Abordagem qualificada

O Corra pro Abraço foi criado em 2013, em Salvador, com oito funcionários. Hoje são cerca de 80 colaboradores atuando em parceria com o programa Pacto pela Vida também em Lauro de Freitas e Feira de Santana. As equipes multidisciplinares possuem assistentes e cientistas sociais, psicólogos, pedagogos, arte-educadores e outros profissionais.

A superintendente de Políticas sobre Drogas da SJDHDS, Denise Tourinho, destaca que o público do programa é formado por pessoas de difícil acesso. “O programa nasceu da vontade de fazer algo que tenha caráter ético, não desrespeite a dignidade e a individualidade dos beneficiários, seja tecnicamente sustentável, tenha condições de efetividade maior e seja passível de verificação”.

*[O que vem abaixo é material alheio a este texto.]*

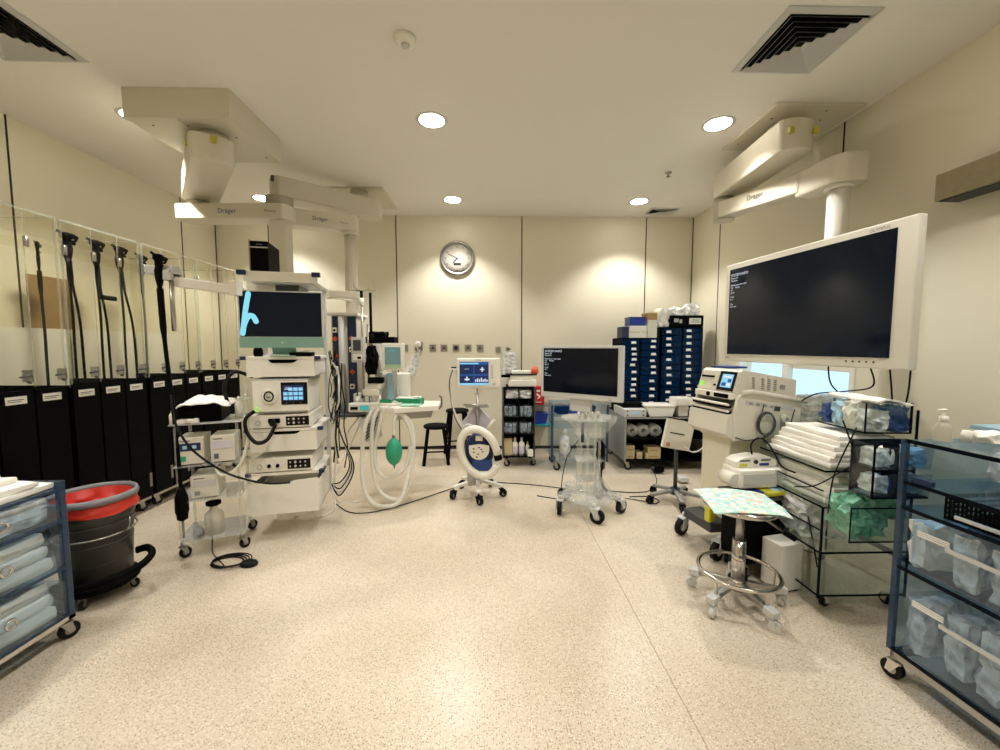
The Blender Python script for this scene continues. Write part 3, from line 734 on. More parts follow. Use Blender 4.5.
endoscope('endoscope', 'black hanging endoscope with dark clip halfway down its twin tubes', -3.0, 3.165, 2.11, .35, .05, head=1.15)
B('black').cb(0, 0, 0, .03, .13, .035, .008).mk('tube_clip', label='black clip gripping the twin tubes of a hanging endoscope', cat='clip', loc=(-2.96, 3.20, 1.68), rz=R(5))
endoscope('endoscope', 'black hanging endoscope whose twin tubes splay apart, third thick head', -3.0, 3.36, 2.11, .35, .08, head=1.15)
endoscope('endoscope', 'single-tube black hanging endoscope nearest the white swing arm', -3.0, 3.56, 2.09, .35, .05, tubes=1)
t = B('poster').box(X0+.001, 2.99, 1.44, X0+.004, 3.30, 1.83).mk('wall_notice', label='brown notice sheet on the left wall seen through the clear cabinets', cat='notice')

# ================================================================== BIN
t = thing('waste_bin', 'black rubbish bin with grey rim and red liner bag', 'bin', (-2.085, 2.09, 0)); t.scale = (.84, .84, 1)
b = B('bin'); b.lathe([(.155, .085), (.165, .09), (.185, .42), (.192, .425), (.195, .52), (.190, .52), (.178, .42), (.155, .10), (.001, .10)], n=40)
for z in (.20, .30, .40): b.torus((0, 0, z), .160+.033*(z-.09)/.43+.001*0, .004, n=40)
b.mk('barrel', t)
b = B('bin_rim'); b.lathe([(.196, .515), (.213, .515), (.216, .535), (.210, .548), (.198, .548), (.194, .535)], n=40, cap=False); b.torus((0, 0, .53), .205, .013, n=40); b.mk('rim', t)
b = B('red_bag')
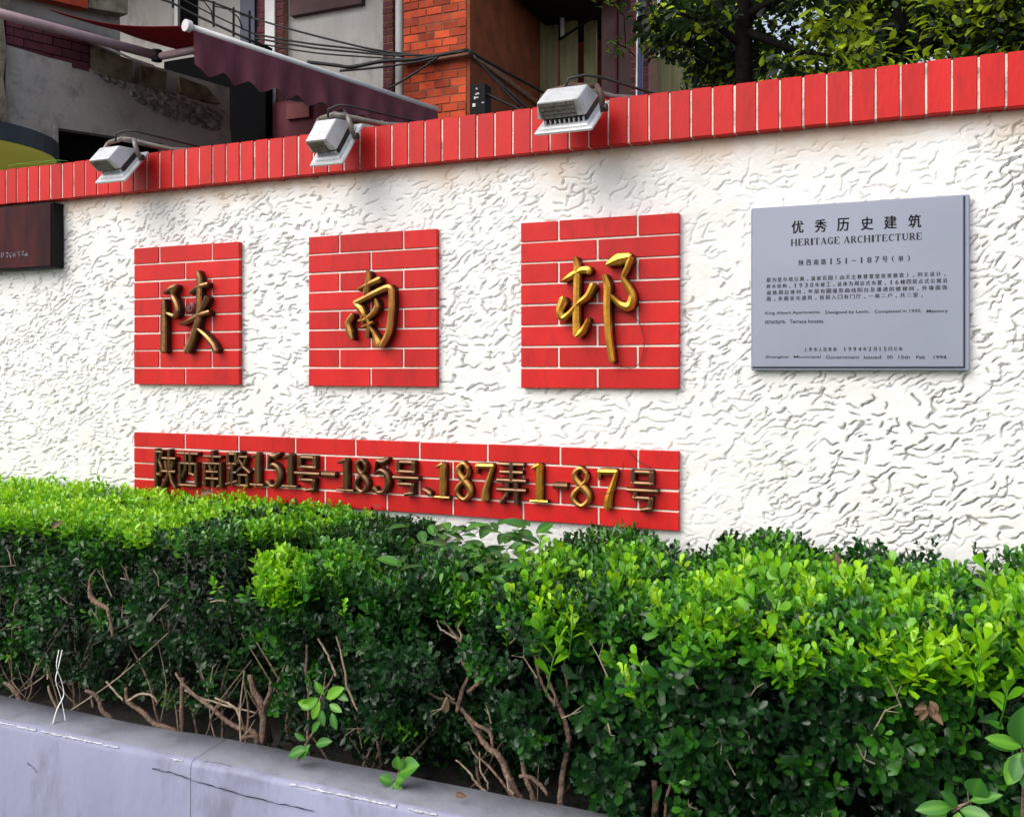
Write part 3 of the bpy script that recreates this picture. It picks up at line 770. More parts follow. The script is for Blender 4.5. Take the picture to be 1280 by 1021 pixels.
# ------------------------------------------------------------------ floodlights on the coping
def flood(label, pxl, pyl, pxr, yfront, rusty, tilt, Dp):
    """pxl,pyl: lower left corner of the glass frame, pxr: lower right corner"""
    a = on_y(pxl, pyl, yfront); b = on_y(pxr, pyl, yfront)
    W_ = b[0] - a[0]
    t = thing('floodlight', label, 'floodlight', ((a[0] + b[0]) / 2, 0.05, Z_COP1), 'floodlights along the coping')
    th = math.radians(tilt); c_, s_ = math.cos(th), math.sin(th)
    org = np.array([(a[0] + b[0]) / 2, yfront, a[2]])
    def L(u_, v_, h_):                     # u along the wall, v up the frame's slope, h out of its back
        return org + np.array([u_, v_ * c_ - h_ * s_, v_ * s_ + h_ * c_])
    def slab(mb, u0, u1, v0, v1, h0, h1, tp=0.0, tv0=0.0, tv1=0.0):
        mb.add([L(u0, v0, h0), L(u1, v0, h0), L(u1, v1, h0), L(u0, v1, h0), L(u0 + tp, v0 + tv0, h1), L(u1 - tp, v0 + tv0, h1), L(u1 - tp, v1 - tv1, h1), L(u0 + tp, v1 - tv1, h1)],
               [(0, 3, 2, 1), (4, 5, 6, 7), (0, 1, 5, 4), (1, 2, 6, 5), (2, 3, 7, 6), (3, 0, 4, 7)])
    hw = W_ / 2
    fr = MB(); slab(fr, -hw, hw, 0, Dp, 0, 0.010); 
    build('glass_frame', fr, M_LAMP, t, bevel=0.003)
    lip = MB(); slab(lip, -hw + .014, hw - .014, 0.014, Dp - .014, 0.010, 0.017, .006, .006, .006)
    build('frame_flange', lip, M_LAMP, t, bevel=0.002)
    ln = MB(); slab(ln, -hw + .016, hw - .016, 0.016, Dp - .016, -0.004, 0.0)
    build('glass', ln, M_LENS, t)
    gk = MB(); slab(gk, -hw + .022, hw - .022, 0.040, Dp - .020, 0.017, 0.034)
    build('dark_layer', gk, M_GASK2, t)
    fn = MB()
    for k in range(9):
        u_ = -hw + .03 + (W_ - .06) * k / 8
        slab(fn, u_ - .0018, u_ + .0018, 0.028, 0.0385, 0.017, 0.030)
    tag(build('cooling_fin', fn, M_LAMP, t), kind='stuff')
    hb = MB(); slab(hb, -hw + .008, hw - .020, 0.030, Dp - .020, 0.035, 0.088, .012, -0.010, .050)
    build('housing', hb, M_LAMP, t, bevel=0.004, seg=2)
    # recessed coarse front panel of the housing
    fp = MB()
    for i in range(14):
        for j in range(4):
            u_ = -hw + .026 + (W_ - .076) * i / 13; h_ = .042 + .036 * j / 3
            v_ = .028 - .012 * (h_ - .035) / .07
            slab(fp, u_ - .0042, u_ + .0042, v_ - random.uniform(.001, .004), v_ + .004, h_ - .005, h_ + .005)
    tag(build('front_grille', fp, M_BRKT, t), kind='stuff')
    bm_ = M_RUST if rusty else M_BRKT
    for sg_, nm in ((1, 'side_strap'), (-1, 'side_strap')):
        u_ = sg_ * (hw + .004)
        st = MB(); st.tube([L(u_, .11, .010), L(u_, .115, .04), L(u_ * .98, .125, .060), L(u_ * .80, .150, .072)], .0085, 6)
        build(nm, st, bm_, t, smooth=True)
    cb = MB(); cb.tube([L(-hw * .80, .15, .072), L(0, .16, .076), L(hw * .80, .15, .072)], .0085, 6)
    build('cross_strap', cb, bm_, t, smooth=True)
    kn = MB(); kn.tube([L(hw + .010, .11, .020), L(hw + .018, .11, .020)], .011, 10)
    build('pivot_bolt', kn, M_GASK2, t, smooth=False)
    pl_ = L(0, .16, .076)
    ar = MB(); ar.tube([pl_, (pl_[0] + .06, .06, Z_COP1 + .032), (pl_[0] + .20, .10, Z_COP1 + .020)], [.010, .010, .009], 8)
    build('arm', ar, M_BRKT, t, smooth=True)
    jb = MB().box((pl_[0] + .17, .075, Z_COP1), (pl_[0] + .235, .13, Z_COP1 + .034))
    build('junction_box', jb, M_GASK2, t, bevel=.004)
    ca = MB(); ca.tube([L(-hw * .2, .14, .08), L(-hw * .1, .155, .100), L(hw * .4, .17, .100), L(hw * .9, .18, .085), (pl_[0] + .2, .10, Z_COP1 + .03)], .004, 6)
    build('supply_cable', ca, M_CABLE, t, smooth=True)
    return t
flood('small pale grey floodlight above the left brick panel, arm stretched to the right', 120, 231, 158, -0.170, False, 48, .165)
flood('white topped floodlight with a bent strap above the middle brick panel', 388, 210, 430, -0.185, False, 52, .190)
flood('largest floodlight with a brown strap and dark grille above the right brick panel', 668, 171, 741, -0.230, True, 36, .195)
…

De acordo com a superintendente, o Corra – que teve como origem um projeto piloto desenvolvido em três anos de trabalho – possui dois objetivos principais. “Um é possibilitar a construção de uma forma de abordagem dessa população, que é arredia ao tratamento e ao acesso devido ao passado de tentativas de insucesso desses indivíduos. Outro objetivo é fazer a mediação entre o indivíduo e as redes, os sistemas de justiça, saúde, educação e de assistência social, garantindo os direitos desses cidadãos em todas as frentes de cidadania”.

Mudança de realidade

Ex-moradora em situação de rua, Rea Silva, 30, vive agora com a filha, em uma casa no bairro de São Caetano. Ela participa das oficinas de teatro e canto na sede do Corra pro Abraço, em Nazaré, e comemora por não se enquadrar mais na descrição de moradora de rua. “Eu estava lá no Pela Porco, usando muita droga e soube que tinha um trabalho para moradores de rua que queriam mudar um pouco a vida. Foi a partir daí que eu conheci o Corra pro Abraço, fazendo curso de redução de danos. Com o tempo, determinei que não queria mais usar drogas e resolvi fazer teatro, esporte e música”.

Rea guarda lembranças duras de um passado recente, mas vislumbra boas expectativas. “As pessoas me chamavam de sacizeira, falavam que eu não tinha nada para oferecer. Quero estudar, mostrar para meu filho a diferença. Vou mostrar a muitos que nós temos dignidade. Tem gente que acha que a gente não tem como mudar, mas nós temos”.

Segundo a coordenadora do Corra pro Abraço, Jamile Carvalho, o programa está sendo ampliado, em parceria com o Pacto pela Vida, com foco na prevenção, para que pessoas de bairros periféricos não acabem em situação de rua ou entrem para a criminalidade. “A gente encaminha os nossos usuários para a rede de educação porque a gente acredita que a reinserção passa também pela escolarização. A oportunidade é o que mais o programa tem oferecido”.

Jamile acrescenta que a iniciativa “ouve as pessoas, identifica a demanda e o desejo delas e oferece um leque de possibilidades para que elas possam ter uma vida produtiva como qualquer outra pessoa na sociedade. A oportunidade muda a vida das pessoas e é isso que a gente tem tentado oferecer para elas todos os dias”.